Leave out the pictures, and write out exactly the lines from the beginning of the material to the line holding "COL = scene.collection", that line included, and nothing else.

>>>

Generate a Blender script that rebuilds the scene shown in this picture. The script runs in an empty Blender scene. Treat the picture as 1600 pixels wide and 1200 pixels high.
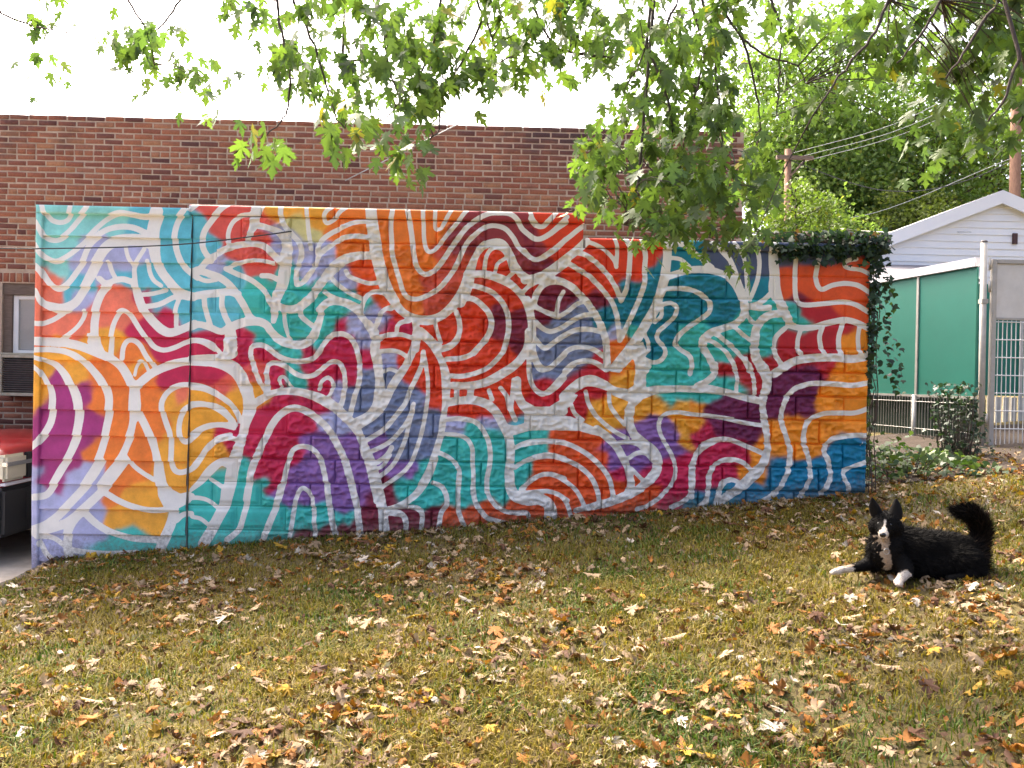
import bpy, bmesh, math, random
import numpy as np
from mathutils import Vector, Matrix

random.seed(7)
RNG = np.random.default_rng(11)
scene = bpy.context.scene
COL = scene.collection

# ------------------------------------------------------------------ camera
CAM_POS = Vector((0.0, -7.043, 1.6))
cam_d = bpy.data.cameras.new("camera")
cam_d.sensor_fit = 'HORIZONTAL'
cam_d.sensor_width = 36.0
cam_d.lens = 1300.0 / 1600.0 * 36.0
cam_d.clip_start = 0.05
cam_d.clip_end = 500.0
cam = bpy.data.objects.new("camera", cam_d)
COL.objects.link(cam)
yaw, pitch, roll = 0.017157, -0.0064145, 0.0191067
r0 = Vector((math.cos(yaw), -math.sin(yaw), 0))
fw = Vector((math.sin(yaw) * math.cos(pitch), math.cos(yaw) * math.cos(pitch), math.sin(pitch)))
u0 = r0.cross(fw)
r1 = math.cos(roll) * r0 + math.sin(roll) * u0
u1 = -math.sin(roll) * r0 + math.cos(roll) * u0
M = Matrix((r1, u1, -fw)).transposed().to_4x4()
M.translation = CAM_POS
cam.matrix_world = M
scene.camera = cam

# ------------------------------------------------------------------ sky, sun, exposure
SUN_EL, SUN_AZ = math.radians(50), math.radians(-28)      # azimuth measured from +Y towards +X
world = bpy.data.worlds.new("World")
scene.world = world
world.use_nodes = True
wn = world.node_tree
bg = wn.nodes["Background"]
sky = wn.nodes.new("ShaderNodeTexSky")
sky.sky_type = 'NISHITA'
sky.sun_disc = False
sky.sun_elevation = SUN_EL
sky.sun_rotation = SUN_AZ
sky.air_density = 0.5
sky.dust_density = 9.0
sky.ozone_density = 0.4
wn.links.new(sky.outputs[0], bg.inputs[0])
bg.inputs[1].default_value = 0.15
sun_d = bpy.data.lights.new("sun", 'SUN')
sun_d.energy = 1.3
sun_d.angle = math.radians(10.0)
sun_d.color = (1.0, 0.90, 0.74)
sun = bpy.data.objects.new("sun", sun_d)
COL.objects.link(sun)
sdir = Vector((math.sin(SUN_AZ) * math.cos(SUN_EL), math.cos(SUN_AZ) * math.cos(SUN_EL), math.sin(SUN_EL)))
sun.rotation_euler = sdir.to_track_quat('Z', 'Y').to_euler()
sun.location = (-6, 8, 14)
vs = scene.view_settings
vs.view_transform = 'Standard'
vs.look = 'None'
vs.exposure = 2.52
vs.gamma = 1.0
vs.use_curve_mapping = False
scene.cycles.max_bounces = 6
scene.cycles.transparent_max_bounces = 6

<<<

### TASK RESULT
Generate a Blender script that rebuilds the scene shown in this picture. The script runs in an empty Blender scene. Treat the picture as 1600 pixels wide and 1200 pixels high.
import bpy, bmesh, math, random
import numpy as np
from mathutils import Vector, Matrix

random.seed(7)
RNG = np.random.default_rng(11)
scene = bpy.context.scene
COL = scene.collection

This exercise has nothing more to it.